++++ Data for this task
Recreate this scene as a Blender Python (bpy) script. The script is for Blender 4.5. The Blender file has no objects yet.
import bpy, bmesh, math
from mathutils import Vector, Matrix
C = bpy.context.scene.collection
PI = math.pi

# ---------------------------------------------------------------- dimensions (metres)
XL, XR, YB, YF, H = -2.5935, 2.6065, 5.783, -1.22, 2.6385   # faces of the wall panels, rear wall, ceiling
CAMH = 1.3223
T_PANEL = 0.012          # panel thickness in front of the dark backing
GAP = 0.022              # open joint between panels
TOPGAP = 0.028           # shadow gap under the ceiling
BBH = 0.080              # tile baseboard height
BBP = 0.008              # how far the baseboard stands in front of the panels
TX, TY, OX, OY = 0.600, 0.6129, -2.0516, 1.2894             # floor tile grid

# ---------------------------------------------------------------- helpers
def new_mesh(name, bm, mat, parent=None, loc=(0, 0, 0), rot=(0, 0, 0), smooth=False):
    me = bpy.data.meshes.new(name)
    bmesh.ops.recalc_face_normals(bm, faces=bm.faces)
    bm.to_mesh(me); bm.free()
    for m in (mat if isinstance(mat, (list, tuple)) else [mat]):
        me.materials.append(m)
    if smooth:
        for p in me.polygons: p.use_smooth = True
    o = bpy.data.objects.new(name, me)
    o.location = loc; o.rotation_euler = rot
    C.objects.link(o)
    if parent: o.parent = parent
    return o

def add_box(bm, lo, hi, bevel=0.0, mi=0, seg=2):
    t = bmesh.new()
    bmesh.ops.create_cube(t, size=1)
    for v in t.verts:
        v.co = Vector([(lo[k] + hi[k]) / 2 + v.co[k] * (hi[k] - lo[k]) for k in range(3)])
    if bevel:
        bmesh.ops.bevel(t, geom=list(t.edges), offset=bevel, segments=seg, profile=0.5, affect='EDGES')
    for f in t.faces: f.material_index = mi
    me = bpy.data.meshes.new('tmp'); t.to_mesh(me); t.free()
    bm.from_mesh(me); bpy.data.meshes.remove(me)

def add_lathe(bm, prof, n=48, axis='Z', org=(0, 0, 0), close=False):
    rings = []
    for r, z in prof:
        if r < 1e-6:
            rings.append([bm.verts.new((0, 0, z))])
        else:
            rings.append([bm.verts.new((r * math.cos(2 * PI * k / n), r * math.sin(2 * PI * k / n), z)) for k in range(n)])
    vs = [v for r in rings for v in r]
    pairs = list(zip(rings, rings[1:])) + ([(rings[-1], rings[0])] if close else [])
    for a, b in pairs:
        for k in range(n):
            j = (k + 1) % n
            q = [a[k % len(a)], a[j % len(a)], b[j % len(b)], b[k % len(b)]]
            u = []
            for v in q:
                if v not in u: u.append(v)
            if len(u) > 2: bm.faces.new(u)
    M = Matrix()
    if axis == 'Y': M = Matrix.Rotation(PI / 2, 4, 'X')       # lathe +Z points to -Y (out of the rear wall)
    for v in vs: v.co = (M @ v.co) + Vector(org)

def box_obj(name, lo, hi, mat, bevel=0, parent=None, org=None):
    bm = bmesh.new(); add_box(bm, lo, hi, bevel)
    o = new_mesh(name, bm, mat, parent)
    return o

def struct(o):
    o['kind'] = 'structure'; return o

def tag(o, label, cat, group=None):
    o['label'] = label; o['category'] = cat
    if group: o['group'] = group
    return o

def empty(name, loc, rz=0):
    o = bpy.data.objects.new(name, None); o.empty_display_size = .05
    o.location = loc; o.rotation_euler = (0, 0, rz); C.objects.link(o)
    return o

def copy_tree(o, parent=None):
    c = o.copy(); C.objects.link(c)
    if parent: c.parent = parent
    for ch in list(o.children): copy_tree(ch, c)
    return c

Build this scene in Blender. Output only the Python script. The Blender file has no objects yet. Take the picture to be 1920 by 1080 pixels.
++++++++
» **What to produce**:
Type out all of the material again, word for word.

» **Answer to the problem**:
Recreate this scene as a Blender Python (bpy) script. The script is for Blender 4.5. The Blender file has no objects yet.
import bpy, bmesh, math
from mathutils import Vector, Matrix
C = bpy.context.scene.collection
PI = math.pi

# ---------------------------------------------------------------- dimensions (metres)
XL, XR, YB, YF, H = -2.5935, 2.6065, 5.783, -1.22, 2.6385   # faces of the wall panels, rear wall, ceiling
CAMH = 1.3223
T_PANEL = 0.012          # panel thickness in front of the dark backing
GAP = 0.022              # open joint between panels
TOPGAP = 0.028           # shadow gap under the ceiling
BBH = 0.080              # tile baseboard height
BBP = 0.008              # how far the baseboard stands in front of the panels
TX, TY, OX, OY = 0.600, 0.6129, -2.0516, 1.2894             # floor tile grid

# ---------------------------------------------------------------- helpers
def new_mesh(name, bm, mat, parent=None, loc=(0, 0, 0), rot=(0, 0, 0), smooth=False):
    me = bpy.data.meshes.new(name)
    bmesh.ops.recalc_face_normals(bm, faces=bm.faces)
    bm.to_mesh(me); bm.free()
    for m in (mat if isinstance(mat, (list, tuple)) else [mat]):
        me.materials.append(m)
    if smooth:
        for p in me.polygons: p.use_smooth = True
    o = bpy.data.objects.new(name, me)
    o.location = loc; o.rotation_euler = rot
    C.objects.link(o)
    if parent: o.parent = parent
    return o

def add_box(bm, lo, hi, bevel=0.0, mi=0, seg=2):
    t = bmesh.new()
    bmesh.ops.create_cube(t, size=1)
    for v in t.verts:
        v.co = Vector([(lo[k] + hi[k]) / 2 + v.co[k] * (hi[k] - lo[k]) for k in range(3)])
    if bevel:
        bmesh.ops.bevel(t, geom=list(t.edges), offset=bevel, segments=seg, profile=0.5, affect='EDGES')
    for f in t.faces: f.material_index = mi
    me = bpy.data.meshes.new('tmp'); t.to_mesh(me); t.free()
    bm.from_mesh(me); bpy.data.meshes.remove(me)

def add_lathe(bm, prof, n=48, axis='Z', org=(0, 0, 0), close=False):
    rings = []
    for r, z in prof:
        if r < 1e-6:
            rings.append([bm.verts.new((0, 0, z))])
        else:
            rings.append([bm.verts.new((r * math.cos(2 * PI * k / n), r * math.sin(2 * PI * k / n), z)) for k in range(n)])
    vs = [v for r in rings for v in r]
    pairs = list(zip(rings, rings[1:])) + ([(rings[-1], rings[0])] if close else [])
    for a, b in pairs:
        for k in range(n):
            j = (k + 1) % n
            q = [a[k % len(a)], a[j % len(a)], b[j % len(b)], b[k % len(b)]]
            u = []
            for v in q:
                if v not in u: u.append(v)
            if len(u) > 2: bm.faces.new(u)
    M = Matrix()
    if axis == 'Y': M = Matrix.Rotation(PI / 2, 4, 'X')       # lathe +Z points to -Y (out of the rear wall)
    for v in vs: v.co = (M @ v.co) + Vector(org)

def box_obj(name, lo, hi, mat, bevel=0, parent=None, org=None):
    bm = bmesh.new(); add_box(bm, lo, hi, bevel)
    o = new_mesh(name, bm, mat, parent)
    return o

def struct(o):
    o['kind'] = 'structure'; return o

def tag(o, label, cat, group=None):
    o['label'] = label; o['category'] = cat
    if group: o['group'] = group
    return o

def empty(name, loc, rz=0):
    o = bpy.data.objects.new(name, None); o.empty_display_size = .05
    o.location = loc; o.rotation_euler = (0, 0, rz); C.objects.link(o)
    return o

def copy_tree(o, parent=None):
    c = o.copy(); C.objects.link(c)
    if parent: c.parent = parent
    for ch in list(o.children): copy_tree(ch, c)
    return c

Build this scene in Blender. Output only the Python script. The Blender file has no objects yet. Take the picture to be 1920 by 1080 pixels.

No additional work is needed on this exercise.